Agarwal exhorts hedge fund investors to demand genuine (not so-called) expertise in their advisors and persuasively concludes that it can be found inside or outside funds of funds. (“Lesson 2: When Investing In Hedge Funds, Hire Experts.”) He decries the dearth of originality and true expertise among the herd of analysts and chief investment officers, supporting his observations with illuminating examples. He overreaches a bit, however, in his confidence in his favored repository of hedge fund expertise—the trader educated at tony schools and forged by the heat of a bulge-bracket prop trading desk. At his most vigorous, Agarwal deems them the “only people who can understand the strategies, how they are constructed and implemented, [and] their pitfalls and challenges.” The investment world is replete with counterexamples; Jim Simons founded Renaissance Technologies after a career in academia—making him, according to Agarwal’s criteria, ill equipped to judge traders and trading strategies. Hedge fund investors might consider instead that evaluating funds requires a mixture of qualitative, quantitative, investment, legal, and other skills obtainable through a multiplicity of gateways and experiences.

Agarwal provides insightful investment advice, cataloging and explaining the major investment strategies hedge funds pursue. He offers a fresh and provocative twist on diversification, arguing that the stodgy subsets of asset class and geography provide limited, if not counterproductive, guideposts. Much more important is whether a fund’s investment thesis depends on “mean reversion,” “positive carry,” “systematic/high frequency trading,” or “momentum.” These differ by anticipated holding period, response to changed market volatility, and other factors that are, Agarwal maintains, more important for an investor to diversify.

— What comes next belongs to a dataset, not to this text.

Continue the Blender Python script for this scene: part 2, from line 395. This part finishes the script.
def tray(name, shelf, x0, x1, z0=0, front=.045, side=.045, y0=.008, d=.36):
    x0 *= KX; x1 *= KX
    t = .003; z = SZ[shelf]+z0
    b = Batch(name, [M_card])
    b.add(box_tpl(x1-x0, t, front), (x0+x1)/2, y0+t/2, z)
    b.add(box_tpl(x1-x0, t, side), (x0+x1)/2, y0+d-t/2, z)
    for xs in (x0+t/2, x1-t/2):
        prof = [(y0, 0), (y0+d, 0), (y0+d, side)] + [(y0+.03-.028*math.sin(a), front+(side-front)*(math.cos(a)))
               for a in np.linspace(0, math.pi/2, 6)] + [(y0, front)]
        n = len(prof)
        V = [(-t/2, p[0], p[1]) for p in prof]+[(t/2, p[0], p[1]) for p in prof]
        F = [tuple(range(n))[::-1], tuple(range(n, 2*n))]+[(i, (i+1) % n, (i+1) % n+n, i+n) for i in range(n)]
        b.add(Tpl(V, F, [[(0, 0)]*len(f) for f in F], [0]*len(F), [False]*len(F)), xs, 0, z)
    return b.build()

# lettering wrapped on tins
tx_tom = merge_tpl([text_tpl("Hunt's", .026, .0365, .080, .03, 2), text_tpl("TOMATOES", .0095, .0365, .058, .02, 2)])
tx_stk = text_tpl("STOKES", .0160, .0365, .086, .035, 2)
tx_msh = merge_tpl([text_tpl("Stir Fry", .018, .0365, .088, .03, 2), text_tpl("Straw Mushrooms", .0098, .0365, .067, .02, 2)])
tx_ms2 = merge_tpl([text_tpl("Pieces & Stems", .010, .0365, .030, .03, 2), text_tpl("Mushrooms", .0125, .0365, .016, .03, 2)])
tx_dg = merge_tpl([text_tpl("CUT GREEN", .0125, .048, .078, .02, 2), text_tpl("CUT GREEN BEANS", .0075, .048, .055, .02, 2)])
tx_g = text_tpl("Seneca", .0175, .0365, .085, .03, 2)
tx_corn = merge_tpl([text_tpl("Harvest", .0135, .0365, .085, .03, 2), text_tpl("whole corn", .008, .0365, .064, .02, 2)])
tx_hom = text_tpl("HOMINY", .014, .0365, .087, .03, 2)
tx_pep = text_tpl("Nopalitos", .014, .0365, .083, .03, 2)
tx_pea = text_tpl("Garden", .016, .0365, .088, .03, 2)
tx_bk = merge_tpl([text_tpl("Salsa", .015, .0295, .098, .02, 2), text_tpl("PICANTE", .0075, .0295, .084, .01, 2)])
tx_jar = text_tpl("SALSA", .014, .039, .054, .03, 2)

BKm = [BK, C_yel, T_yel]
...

Fundamental to successful reform is the interplay between regulators and investor self-help, territory that Agarwal covers adroitly. His advice dovetails neatly with an SEC advisory counseling hedge fund investors to undertake the aggressive information gathering he espouses. He actually understates the benefits of this approach, as private action is generally more beneficial to the investor. Regulatory action—even non-fraud-based—often results in a fund’s end, as in the recent insider trading action against Galleon. The investor able to quietly redeem is better situated than his counterpart ensnared in the liquidation process, with its court filings, uncertain recoveries, attorneys’ fees, and delays.

Anyone thinking of making or managing an investment in a hedge fund should read this timely book, take copious notes, and reread it. They should immediately avail themselves of its advice to retain independent experts and the wisdom of its “Five Inviolable Commandments.” The hedge fund industry has grown exponentially over the past decade, but it is still young and the post-Madoff rethinking is still in its early stage. Agarwal’s work is a commendable first chapter in a story that is only beginning.

–Eric Hansen, CFA, is a principal of Diamond Oak Capital Advisors, LLC, in New York, New York.